:: EXERCISE DESCRIPTION ::
The listing below should be copied in full, word for word.
########
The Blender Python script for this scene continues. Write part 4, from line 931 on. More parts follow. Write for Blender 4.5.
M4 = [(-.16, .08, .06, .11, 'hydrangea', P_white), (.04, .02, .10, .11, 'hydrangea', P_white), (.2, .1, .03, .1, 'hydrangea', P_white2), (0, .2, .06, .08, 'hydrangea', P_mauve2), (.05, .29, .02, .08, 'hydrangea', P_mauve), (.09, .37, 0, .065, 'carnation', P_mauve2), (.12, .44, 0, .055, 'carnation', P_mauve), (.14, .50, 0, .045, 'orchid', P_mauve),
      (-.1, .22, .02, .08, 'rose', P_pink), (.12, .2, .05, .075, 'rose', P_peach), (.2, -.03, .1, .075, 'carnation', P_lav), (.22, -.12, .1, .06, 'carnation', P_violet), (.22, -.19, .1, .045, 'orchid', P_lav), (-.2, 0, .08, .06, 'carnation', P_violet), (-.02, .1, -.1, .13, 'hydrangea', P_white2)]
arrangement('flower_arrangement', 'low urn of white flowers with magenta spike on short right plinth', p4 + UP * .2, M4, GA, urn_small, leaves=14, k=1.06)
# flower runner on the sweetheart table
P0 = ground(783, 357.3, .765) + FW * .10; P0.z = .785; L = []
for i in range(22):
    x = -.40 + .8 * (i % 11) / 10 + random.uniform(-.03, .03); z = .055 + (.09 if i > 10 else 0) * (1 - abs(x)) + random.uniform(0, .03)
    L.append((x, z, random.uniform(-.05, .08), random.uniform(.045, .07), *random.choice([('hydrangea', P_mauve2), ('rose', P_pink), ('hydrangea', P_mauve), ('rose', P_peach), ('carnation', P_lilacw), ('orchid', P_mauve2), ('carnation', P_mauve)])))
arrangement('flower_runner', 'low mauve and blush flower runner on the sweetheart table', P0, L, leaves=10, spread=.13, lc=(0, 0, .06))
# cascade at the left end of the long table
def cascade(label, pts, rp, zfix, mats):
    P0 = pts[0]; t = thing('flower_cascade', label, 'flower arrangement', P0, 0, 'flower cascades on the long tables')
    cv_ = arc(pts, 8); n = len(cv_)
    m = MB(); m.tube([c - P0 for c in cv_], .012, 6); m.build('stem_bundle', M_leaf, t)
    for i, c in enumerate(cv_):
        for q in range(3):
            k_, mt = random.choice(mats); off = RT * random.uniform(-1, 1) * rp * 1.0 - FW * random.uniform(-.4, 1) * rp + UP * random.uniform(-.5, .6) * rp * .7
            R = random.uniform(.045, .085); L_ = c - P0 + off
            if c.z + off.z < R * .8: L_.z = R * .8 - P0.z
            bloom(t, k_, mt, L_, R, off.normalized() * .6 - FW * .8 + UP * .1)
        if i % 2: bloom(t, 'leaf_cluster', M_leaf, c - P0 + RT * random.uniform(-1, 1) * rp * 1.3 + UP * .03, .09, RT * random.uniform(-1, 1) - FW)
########
:: WORKED ANSWER ::
The Blender Python script for this scene continues. Write part 4, from line 931 on. More parts follow. Write for Blender 4.5.
M4 = [(-.16, .08, .06, .11, 'hydrangea', P_white), (.04, .02, .10, .11, 'hydrangea', P_white), (.2, .1, .03, .1, 'hydrangea', P_white2), (0, .2, .06, .08, 'hydrangea', P_mauve2), (.05, .29, .02, .08, 'hydrangea', P_mauve), (.09, .37, 0, .065, 'carnation', P_mauve2), (.12, .44, 0, .055, 'carnation', P_mauve), (.14, .50, 0, .045, 'orchid', P_mauve),
      (-.1, .22, .02, .08, 'rose', P_pink), (.12, .2, .05, .075, 'rose', P_peach), (.2, -.03, .1, .075, 'carnation', P_lav), (.22, -.12, .1, .06, 'carnation', P_violet), (.22, -.19, .1, .045, 'orchid', P_lav), (-.2, 0, .08, .06, 'carnation', P_violet), (-.02, .1, -.1, .13, 'hydrangea', P_white2)]
arrangement('flower_arrangement', 'low urn of white flowers with magenta spike on short right plinth', p4 + UP * .2, M4, GA, urn_small, leaves=14, k=1.06)
# flower runner on the sweetheart table
P0 = ground(783, 357.3, .765) + FW * .10; P0.z = .785; L = []
for i in range(22):
    x = -.40 + .8 * (i % 11) / 10 + random.uniform(-.03, .03); z = .055 + (.09 if i > 10 else 0) * (1 - abs(x)) + random.uniform(0, .03)
    L.append((x, z, random.uniform(-.05, .08), random.uniform(.045, .07), *random.choice([('hydrangea', P_mauve2), ('rose', P_pink), ('hydrangea', P_mauve), ('rose', P_peach), ('carnation', P_lilacw), ('orchid', P_mauve2), ('carnation', P_mauve)])))
arrangement('flower_runner', 'low mauve and blush flower runner on the sweetheart table', P0, L, leaves=10, spread=.13, lc=(0, 0, .06))
# cascade at the left end of the long table
def cascade(label, pts, rp, zfix, mats):
    P0 = pts[0]; t = thing('flower_cascade', label, 'flower arrangement', P0, 0, 'flower cascades on the long tables')
    cv_ = arc(pts, 8); n = len(cv_)
    m = MB(); m.tube([c - P0 for c in cv_], .012, 6); m.build('stem_bundle', M_leaf, t)
    for i, c in enumerate(cv_):
        for q in range(3):
            k_, mt = random.choice(mats); off = RT * random.uniform(-1, 1) * rp * 1.0 - FW * random.uniform(-.4, 1) * rp + UP * random.uniform(-.5, .6) * rp * .7
            R = random.uniform(.045, .085); L_ = c - P0 + off
            if c.z + off.z < R * .8: L_.z = R * .8 - P0.z
            bloom(t, k_, mt, L_, R, off.normalized() * .6 - FW * .8 + UP * .1)
        if i % 2: bloom(t, 'leaf_cluster', M_leaf, c - P0 + RT * random.uniform(-1, 1) * rp * 1.3 + UP * .03, .09, RT * random.uniform(-1, 1) - FW)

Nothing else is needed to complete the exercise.